(Scene modeling code data)
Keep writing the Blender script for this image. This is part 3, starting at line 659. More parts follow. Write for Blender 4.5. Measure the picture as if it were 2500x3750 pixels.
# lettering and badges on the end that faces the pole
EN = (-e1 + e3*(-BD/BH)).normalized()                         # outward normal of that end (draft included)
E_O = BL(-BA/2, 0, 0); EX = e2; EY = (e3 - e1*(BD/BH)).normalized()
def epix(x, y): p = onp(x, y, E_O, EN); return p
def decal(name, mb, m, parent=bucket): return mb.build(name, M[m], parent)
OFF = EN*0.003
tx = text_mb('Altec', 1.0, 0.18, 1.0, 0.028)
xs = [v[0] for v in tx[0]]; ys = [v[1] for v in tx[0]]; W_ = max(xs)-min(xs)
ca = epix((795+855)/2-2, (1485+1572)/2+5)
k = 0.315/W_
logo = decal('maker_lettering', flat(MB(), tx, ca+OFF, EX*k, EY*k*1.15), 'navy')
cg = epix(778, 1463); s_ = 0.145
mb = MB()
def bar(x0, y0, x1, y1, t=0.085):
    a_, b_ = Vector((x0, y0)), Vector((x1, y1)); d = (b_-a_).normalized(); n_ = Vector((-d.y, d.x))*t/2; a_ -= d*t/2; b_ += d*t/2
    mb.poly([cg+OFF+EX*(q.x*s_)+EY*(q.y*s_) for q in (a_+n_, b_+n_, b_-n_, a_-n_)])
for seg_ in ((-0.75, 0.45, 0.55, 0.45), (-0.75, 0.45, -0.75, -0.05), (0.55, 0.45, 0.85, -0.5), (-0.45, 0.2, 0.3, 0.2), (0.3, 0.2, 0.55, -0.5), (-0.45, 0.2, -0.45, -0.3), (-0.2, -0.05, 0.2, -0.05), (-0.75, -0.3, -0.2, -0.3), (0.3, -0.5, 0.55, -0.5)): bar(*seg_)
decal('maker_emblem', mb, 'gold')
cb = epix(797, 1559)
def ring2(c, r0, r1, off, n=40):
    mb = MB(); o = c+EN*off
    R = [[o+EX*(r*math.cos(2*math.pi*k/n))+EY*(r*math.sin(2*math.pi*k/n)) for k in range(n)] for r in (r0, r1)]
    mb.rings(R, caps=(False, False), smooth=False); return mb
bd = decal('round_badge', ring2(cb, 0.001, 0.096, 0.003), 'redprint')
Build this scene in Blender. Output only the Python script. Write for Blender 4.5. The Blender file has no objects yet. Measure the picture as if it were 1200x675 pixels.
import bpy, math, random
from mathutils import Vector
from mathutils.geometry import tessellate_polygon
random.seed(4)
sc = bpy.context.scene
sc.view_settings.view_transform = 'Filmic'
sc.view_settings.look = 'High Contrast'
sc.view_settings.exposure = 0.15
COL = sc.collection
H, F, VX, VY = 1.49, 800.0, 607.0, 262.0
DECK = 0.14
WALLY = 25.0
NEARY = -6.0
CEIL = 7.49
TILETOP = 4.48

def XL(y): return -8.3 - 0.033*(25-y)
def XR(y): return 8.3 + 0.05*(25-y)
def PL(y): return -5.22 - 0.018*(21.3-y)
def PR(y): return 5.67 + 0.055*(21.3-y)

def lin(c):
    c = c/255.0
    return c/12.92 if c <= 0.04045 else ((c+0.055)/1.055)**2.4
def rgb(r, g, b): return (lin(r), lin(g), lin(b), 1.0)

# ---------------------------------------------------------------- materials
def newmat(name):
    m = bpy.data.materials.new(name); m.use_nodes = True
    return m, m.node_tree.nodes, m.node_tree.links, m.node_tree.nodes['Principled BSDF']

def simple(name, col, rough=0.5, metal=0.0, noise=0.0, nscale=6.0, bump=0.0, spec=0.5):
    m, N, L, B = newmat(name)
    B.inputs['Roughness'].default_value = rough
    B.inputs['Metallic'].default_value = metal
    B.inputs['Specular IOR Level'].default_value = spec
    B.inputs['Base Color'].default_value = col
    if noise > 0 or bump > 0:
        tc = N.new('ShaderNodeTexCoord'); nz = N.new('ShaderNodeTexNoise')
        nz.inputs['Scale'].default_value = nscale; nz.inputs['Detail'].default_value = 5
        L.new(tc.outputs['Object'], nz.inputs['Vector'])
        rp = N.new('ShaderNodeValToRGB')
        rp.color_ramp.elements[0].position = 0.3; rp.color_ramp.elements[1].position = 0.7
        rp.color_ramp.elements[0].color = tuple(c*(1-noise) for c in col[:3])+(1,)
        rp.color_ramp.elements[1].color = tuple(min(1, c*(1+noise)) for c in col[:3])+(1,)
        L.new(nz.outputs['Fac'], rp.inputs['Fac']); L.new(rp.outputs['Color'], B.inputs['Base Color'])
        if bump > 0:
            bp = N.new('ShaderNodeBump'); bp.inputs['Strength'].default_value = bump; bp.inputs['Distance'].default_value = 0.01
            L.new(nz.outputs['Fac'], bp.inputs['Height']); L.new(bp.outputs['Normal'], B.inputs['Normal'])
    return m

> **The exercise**
Each line of the listing above should be output exactly.

> **Output of the task**
Keep writing the Blender script for this image. This is part 3, starting at line 659. More parts follow. Write for Blender 4.5. Measure the picture as if it were 2500x3750 pixels.
# lettering and badges on the end that faces the pole
EN = (-e1 + e3*(-BD/BH)).normalized()                         # outward normal of that end (draft included)
E_O = BL(-BA/2, 0, 0); EX = e2; EY = (e3 - e1*(BD/BH)).normalized()
def epix(x, y): p = onp(x, y, E_O, EN); return p
def decal(name, mb, m, parent=bucket): return mb.build(name, M[m], parent)
OFF = EN*0.003
tx = text_mb('Altec', 1.0, 0.18, 1.0, 0.028)
xs = [v[0] for v in tx[0]]; ys = [v[1] for v in tx[0]]; W_ = max(xs)-min(xs)
ca = epix((795+855)/2-2, (1485+1572)/2+5)
k = 0.315/W_
logo = decal('maker_lettering', flat(MB(), tx, ca+OFF, EX*k, EY*k*1.15), 'navy')
cg = epix(778, 1463); s_ = 0.145
mb = MB()
def bar(x0, y0, x1, y1, t=0.085):
    a_, b_ = Vector((x0, y0)), Vector((x1, y1)); d = (b_-a_).normalized(); n_ = Vector((-d.y, d.x))*t/2; a_ -= d*t/2; b_ += d*t/2
    mb.poly([cg+OFF+EX*(q.x*s_)+EY*(q.y*s_) for q in (a_+n_, b_+n_, b_-n_, a_-n_)])
for seg_ in ((-0.75, 0.45, 0.55, 0.45), (-0.75, 0.45, -0.75, -0.05), (0.55, 0.45, 0.85, -0.5), (-0.45, 0.2, 0.3, 0.2), (0.3, 0.2, 0.55, -0.5), (-0.45, 0.2, -0.45, -0.3), (-0.2, -0.05, 0.2, -0.05), (-0.75, -0.3, -0.2, -0.3), (0.3, -0.5, 0.55, -0.5)): bar(*seg_)
decal('maker_emblem', mb, 'gold')
cb = epix(797, 1559)
def ring2(c, r0, r1, off, n=40):
    mb = MB(); o = c+EN*off
    R = [[o+EX*(r*math.cos(2*math.pi*k/n))+EY*(r*math.sin(2*math.pi*k/n)) for k in range(n)] for r in (r0, r1)]
    mb.rings(R, caps=(False, False), smooth=False); return mb
bd = decal('round_badge', ring2(cb, 0.001, 0.096, 0.003), 'redprint')
Build this scene in Blender. Output only the Python script. Write for Blender 4.5. The Blender file has no objects yet. Measure the picture as if it were 1200x675 pixels.
import bpy, math, random
from mathutils import Vector
from mathutils.geometry import tessellate_polygon
random.seed(4)
sc = bpy.context.scene
sc.view_settings.view_transform = 'Filmic'
sc.view_settings.look = 'High Contrast'
sc.view_settings.exposure = 0.15
COL = sc.collection
H, F, VX, VY = 1.49, 800.0, 607.0, 262.0
DECK = 0.14
WALLY = 25.0
NEARY = -6.0
CEIL = 7.49
TILETOP = 4.48

def XL(y): return -8.3 - 0.033*(25-y)
def XR(y): return 8.3 + 0.05*(25-y)
def PL(y): return -5.22 - 0.018*(21.3-y)
def PR(y): return 5.67 + 0.055*(21.3-y)

def lin(c):
    c = c/255.0
    return c/12.92 if c <= 0.04045 else ((c+0.055)/1.055)**2.4
def rgb(r, g, b): return (lin(r), lin(g), lin(b), 1.0)

# ---------------------------------------------------------------- materials
def newmat(name):
    m = bpy.data.materials.new(name); m.use_nodes = True
    return m, m.node_tree.nodes, m.node_tree.links, m.node_tree.nodes['Principled BSDF']

def simple(name, col, rough=0.5, metal=0.0, noise=0.0, nscale=6.0, bump=0.0, spec=0.5):
    m, N, L, B = newmat(name)
    B.inputs['Roughness'].default_value = rough
    B.inputs['Metallic'].default_value = metal
    B.inputs['Specular IOR Level'].default_value = spec
    B.inputs['Base Color'].default_value = col
    if noise > 0 or bump > 0:
        tc = N.new('ShaderNodeTexCoord'); nz = N.new('ShaderNodeTexNoise')
        nz.inputs['Scale'].default_value = nscale; nz.inputs['Detail'].default_value = 5
        L.new(tc.outputs['Object'], nz.inputs['Vector'])
        rp = N.new('ShaderNodeValToRGB')
        rp.color_ramp.elements[0].position = 0.3; rp.color_ramp.elements[1].position = 0.7
        rp.color_ramp.elements[0].color = tuple(c*(1-noise) for c in col[:3])+(1,)
        rp.color_ramp.elements[1].color = tuple(min(1, c*(1+noise)) for c in col[:3])+(1,)
        L.new(nz.outputs['Fac'], rp.inputs['Fac']); L.new(rp.outputs['Color'], B.inputs['Base Color'])
        if bump > 0:
            bp = N.new('ShaderNodeBump'); bp.inputs['Strength'].default_value = bump; bp.inputs['Distance'].default_value = 0.01
            L.new(nz.outputs['Fac'], bp.inputs['Height']); L.new(bp.outputs['Normal'], B.inputs['Normal'])
    return m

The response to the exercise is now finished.